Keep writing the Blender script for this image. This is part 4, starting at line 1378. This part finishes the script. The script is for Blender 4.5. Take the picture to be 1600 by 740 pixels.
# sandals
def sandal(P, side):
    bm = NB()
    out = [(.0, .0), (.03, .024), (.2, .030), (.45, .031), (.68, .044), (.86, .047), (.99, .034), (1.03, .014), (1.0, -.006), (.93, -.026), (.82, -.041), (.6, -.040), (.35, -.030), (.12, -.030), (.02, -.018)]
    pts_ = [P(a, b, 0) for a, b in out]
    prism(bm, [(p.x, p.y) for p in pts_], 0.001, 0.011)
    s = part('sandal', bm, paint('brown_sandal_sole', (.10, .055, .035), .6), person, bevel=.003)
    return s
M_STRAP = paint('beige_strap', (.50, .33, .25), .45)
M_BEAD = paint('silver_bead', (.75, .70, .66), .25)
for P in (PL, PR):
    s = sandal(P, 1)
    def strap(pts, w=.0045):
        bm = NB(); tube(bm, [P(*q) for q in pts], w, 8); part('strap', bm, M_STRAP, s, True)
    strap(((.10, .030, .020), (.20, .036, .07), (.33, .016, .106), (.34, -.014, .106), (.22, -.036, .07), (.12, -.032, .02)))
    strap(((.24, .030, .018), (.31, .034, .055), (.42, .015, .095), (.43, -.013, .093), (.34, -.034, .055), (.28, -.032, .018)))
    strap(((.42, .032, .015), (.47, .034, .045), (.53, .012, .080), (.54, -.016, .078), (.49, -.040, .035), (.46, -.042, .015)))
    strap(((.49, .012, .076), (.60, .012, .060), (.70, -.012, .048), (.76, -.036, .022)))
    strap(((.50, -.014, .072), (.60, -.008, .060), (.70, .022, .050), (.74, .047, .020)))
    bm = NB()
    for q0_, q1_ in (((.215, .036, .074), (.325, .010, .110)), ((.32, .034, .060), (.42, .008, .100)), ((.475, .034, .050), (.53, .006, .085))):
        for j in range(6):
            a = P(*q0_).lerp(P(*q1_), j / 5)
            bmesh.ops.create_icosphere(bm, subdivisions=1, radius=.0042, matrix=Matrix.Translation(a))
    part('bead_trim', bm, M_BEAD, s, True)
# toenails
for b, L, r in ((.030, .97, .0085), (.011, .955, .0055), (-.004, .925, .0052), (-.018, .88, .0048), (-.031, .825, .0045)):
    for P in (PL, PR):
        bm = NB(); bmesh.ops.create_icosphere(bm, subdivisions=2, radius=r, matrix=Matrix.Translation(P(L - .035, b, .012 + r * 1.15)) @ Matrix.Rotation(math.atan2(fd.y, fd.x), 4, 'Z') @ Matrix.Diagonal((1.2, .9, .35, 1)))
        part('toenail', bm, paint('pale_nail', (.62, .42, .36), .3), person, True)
========
SHORT TASK. Extract the full listing above without altering anything.

EXERCISE OUTPUT.
Keep writing the Blender script for this image. This is part 4, starting at line 1378. This part finishes the script. The script is for Blender 4.5. Take the picture to be 1600 by 740 pixels.
# sandals
def sandal(P, side):
    bm = NB()
    out = [(.0, .0), (.03, .024), (.2, .030), (.45, .031), (.68, .044), (.86, .047), (.99, .034), (1.03, .014), (1.0, -.006), (.93, -.026), (.82, -.041), (.6, -.040), (.35, -.030), (.12, -.030), (.02, -.018)]
    pts_ = [P(a, b, 0) for a, b in out]
    prism(bm, [(p.x, p.y) for p in pts_], 0.001, 0.011)
    s = part('sandal', bm, paint('brown_sandal_sole', (.10, .055, .035), .6), person, bevel=.003)
    return s
M_STRAP = paint('beige_strap', (.50, .33, .25), .45)
M_BEAD = paint('silver_bead', (.75, .70, .66), .25)
for P in (PL, PR):
    s = sandal(P, 1)
    def strap(pts, w=.0045):
        bm = NB(); tube(bm, [P(*q) for q in pts], w, 8); part('strap', bm, M_STRAP, s, True)
    strap(((.10, .030, .020), (.20, .036, .07), (.33, .016, .106), (.34, -.014, .106), (.22, -.036, .07), (.12, -.032, .02)))
    strap(((.24, .030, .018), (.31, .034, .055), (.42, .015, .095), (.43, -.013, .093), (.34, -.034, .055), (.28, -.032, .018)))
    strap(((.42, .032, .015), (.47, .034, .045), (.53, .012, .080), (.54, -.016, .078), (.49, -.040, .035), (.46, -.042, .015)))
    strap(((.49, .012, .076), (.60, .012, .060), (.70, -.012, .048), (.76, -.036, .022)))
    strap(((.50, -.014, .072), (.60, -.008, .060), (.70, .022, .050), (.74, .047, .020)))
    bm = NB()
    for q0_, q1_ in (((.215, .036, .074), (.325, .010, .110)), ((.32, .034, .060), (.42, .008, .100)), ((.475, .034, .050), (.53, .006, .085))):
        for j in range(6):
            a = P(*q0_).lerp(P(*q1_), j / 5)
            bmesh.ops.create_icosphere(bm, subdivisions=1, radius=.0042, matrix=Matrix.Translation(a))
    part('bead_trim', bm, M_BEAD, s, True)
# toenails
for b, L, r in ((.030, .97, .0085), (.011, .955, .0055), (-.004, .925, .0052), (-.018, .88, .0048), (-.031, .825, .0045)):
    for P in (PL, PR):
        bm = NB(); bmesh.ops.create_icosphere(bm, subdivisions=2, radius=r, matrix=Matrix.Translation(P(L - .035, b, .012 + r * 1.15)) @ Matrix.Rotation(math.atan2(fd.y, fd.x), 4, 'Z') @ Matrix.Diagonal((1.2, .9, .35, 1)))
        part('toenail', bm, paint('pale_nail', (.62, .42, .36), .3), person, True)